ABSTRACT

On June 25, 1876, Lieutenant Colonel George Armstrong Custer and the U.S. 7th Cavalry, with the help of Crow and Arikara scouts, found and attacked a Lakota (Sioux) and Cheyenne village on the west bank of the Little Bighorn River in Montana Territory. With its tribal circles swelled by Lakota and Cheyenne Indians who had left their reservations that spring to socialize and hunt with friends and relatives still roaming the northern Plains, the village was much larger than anyone expected. Historians estimate it contained seven thousand people, including as many as two thousand men of fighting age. At the first sign of attack, warriors from the village scrambled to defend their families and homes. By the end of the day Custer and everyone under his immediate command lay dead on the bluffs above the north end of the sprawling village.

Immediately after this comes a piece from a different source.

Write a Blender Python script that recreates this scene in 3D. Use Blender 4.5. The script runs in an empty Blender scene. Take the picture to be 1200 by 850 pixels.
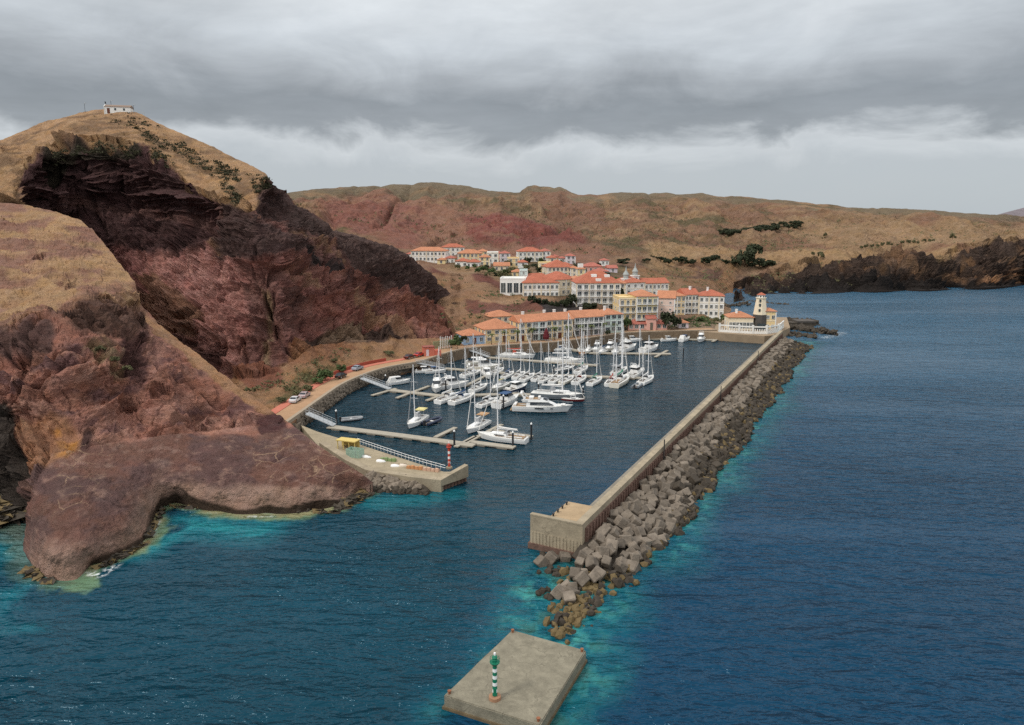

Meanwhile, the remnants of the 7th Cavalry—troops commanded by Major Marcus Reno and Captain Frederick Benteen and those escorting the slow-moving pack train—reunited on a hilltop just over four miles upstream. Warriors held them under siege there for the rest of that day and most of the next. In all, 263 soldiers and attached civilians died in the battle, 210 of them under Custer’s immediate command. Another sixty were wounded but more than four hundred survived. Estimates of Lakota and Cheyenne fatalities run from thirty to three hundred with most credible sources putting their death toll at the lower end of the range.